*TASK INSTRUCTIONS:* Quote the material below exactly as written, from the first line to the line that holds "SC.camera = cam", endpoints included.

*DATA SEGMENT:*
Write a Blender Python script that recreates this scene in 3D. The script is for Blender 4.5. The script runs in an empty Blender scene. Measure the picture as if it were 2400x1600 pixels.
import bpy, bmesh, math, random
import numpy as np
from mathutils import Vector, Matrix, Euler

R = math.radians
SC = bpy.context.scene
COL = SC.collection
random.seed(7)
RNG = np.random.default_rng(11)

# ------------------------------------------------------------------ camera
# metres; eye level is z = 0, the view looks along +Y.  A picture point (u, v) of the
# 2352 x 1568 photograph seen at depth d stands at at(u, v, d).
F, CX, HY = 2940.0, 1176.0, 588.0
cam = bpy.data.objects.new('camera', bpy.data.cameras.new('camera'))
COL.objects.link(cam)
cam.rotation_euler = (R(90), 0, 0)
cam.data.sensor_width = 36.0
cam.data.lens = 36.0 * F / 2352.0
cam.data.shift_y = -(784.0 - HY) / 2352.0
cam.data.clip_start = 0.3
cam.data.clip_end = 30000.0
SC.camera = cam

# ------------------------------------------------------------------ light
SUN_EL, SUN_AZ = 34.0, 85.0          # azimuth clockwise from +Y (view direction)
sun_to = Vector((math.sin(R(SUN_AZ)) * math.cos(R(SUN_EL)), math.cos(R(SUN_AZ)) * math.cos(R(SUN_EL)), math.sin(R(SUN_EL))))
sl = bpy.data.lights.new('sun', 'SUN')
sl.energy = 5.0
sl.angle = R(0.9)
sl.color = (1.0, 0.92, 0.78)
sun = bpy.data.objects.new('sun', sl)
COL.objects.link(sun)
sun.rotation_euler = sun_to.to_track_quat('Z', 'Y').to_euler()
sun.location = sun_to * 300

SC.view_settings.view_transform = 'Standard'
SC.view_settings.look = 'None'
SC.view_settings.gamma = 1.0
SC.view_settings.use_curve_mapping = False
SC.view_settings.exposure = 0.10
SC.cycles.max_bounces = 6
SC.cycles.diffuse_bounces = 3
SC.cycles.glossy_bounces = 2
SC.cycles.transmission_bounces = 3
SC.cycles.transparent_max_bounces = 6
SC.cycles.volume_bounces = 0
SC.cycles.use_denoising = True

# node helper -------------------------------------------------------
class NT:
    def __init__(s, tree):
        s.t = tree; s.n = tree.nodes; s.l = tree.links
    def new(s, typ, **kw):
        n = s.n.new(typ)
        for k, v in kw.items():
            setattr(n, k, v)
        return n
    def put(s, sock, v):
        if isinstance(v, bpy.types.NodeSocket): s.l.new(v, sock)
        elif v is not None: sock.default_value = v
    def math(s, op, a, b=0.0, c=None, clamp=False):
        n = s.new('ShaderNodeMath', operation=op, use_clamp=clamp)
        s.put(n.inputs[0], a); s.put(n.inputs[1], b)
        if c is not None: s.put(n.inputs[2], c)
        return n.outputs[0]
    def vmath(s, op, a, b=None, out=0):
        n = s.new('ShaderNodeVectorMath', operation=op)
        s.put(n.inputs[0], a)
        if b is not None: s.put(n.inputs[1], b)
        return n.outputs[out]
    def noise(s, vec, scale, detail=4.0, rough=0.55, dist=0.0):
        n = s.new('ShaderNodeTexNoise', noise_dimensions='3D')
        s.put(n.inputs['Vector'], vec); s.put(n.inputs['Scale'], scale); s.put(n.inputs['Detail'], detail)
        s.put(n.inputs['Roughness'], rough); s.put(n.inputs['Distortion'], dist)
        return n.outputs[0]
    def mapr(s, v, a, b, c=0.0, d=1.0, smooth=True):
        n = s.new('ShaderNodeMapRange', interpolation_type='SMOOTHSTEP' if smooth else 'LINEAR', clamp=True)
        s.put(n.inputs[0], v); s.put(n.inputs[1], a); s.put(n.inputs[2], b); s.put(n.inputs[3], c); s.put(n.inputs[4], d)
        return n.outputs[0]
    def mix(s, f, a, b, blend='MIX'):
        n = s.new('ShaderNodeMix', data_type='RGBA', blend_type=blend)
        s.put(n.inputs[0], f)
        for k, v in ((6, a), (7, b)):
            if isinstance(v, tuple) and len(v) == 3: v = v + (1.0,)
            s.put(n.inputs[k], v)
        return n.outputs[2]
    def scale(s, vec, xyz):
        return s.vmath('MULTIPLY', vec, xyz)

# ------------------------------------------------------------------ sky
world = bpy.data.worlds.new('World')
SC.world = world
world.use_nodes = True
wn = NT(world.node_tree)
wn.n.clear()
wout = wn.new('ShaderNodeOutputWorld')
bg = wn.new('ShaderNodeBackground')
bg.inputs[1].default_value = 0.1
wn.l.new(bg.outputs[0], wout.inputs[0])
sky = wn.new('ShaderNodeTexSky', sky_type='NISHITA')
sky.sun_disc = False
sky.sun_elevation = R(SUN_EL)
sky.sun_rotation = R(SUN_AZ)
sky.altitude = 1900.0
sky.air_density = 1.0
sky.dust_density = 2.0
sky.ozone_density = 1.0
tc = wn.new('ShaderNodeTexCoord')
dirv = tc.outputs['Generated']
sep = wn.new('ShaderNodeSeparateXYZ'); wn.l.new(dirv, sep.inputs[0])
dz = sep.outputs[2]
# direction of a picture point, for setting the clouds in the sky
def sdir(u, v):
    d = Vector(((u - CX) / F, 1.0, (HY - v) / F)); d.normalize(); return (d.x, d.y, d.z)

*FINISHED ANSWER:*
Write a Blender Python script that recreates this scene in 3D. The script is for Blender 4.5. The script runs in an empty Blender scene. Measure the picture as if it were 2400x1600 pixels.
import bpy, bmesh, math, random
import numpy as np
from mathutils import Vector, Matrix, Euler

R = math.radians
SC = bpy.context.scene
COL = SC.collection
random.seed(7)
RNG = np.random.default_rng(11)

# ------------------------------------------------------------------ camera
# metres; eye level is z = 0, the view looks along +Y.  A picture point (u, v) of the
# 2352 x 1568 photograph seen at depth d stands at at(u, v, d).
F, CX, HY = 2940.0, 1176.0, 588.0
cam = bpy.data.objects.new('camera', bpy.data.cameras.new('camera'))
COL.objects.link(cam)
cam.rotation_euler = (R(90), 0, 0)
cam.data.sensor_width = 36.0
cam.data.lens = 36.0 * F / 2352.0
cam.data.shift_y = -(784.0 - HY) / 2352.0
cam.data.clip_start = 0.3
cam.data.clip_end = 30000.0
SC.camera = cam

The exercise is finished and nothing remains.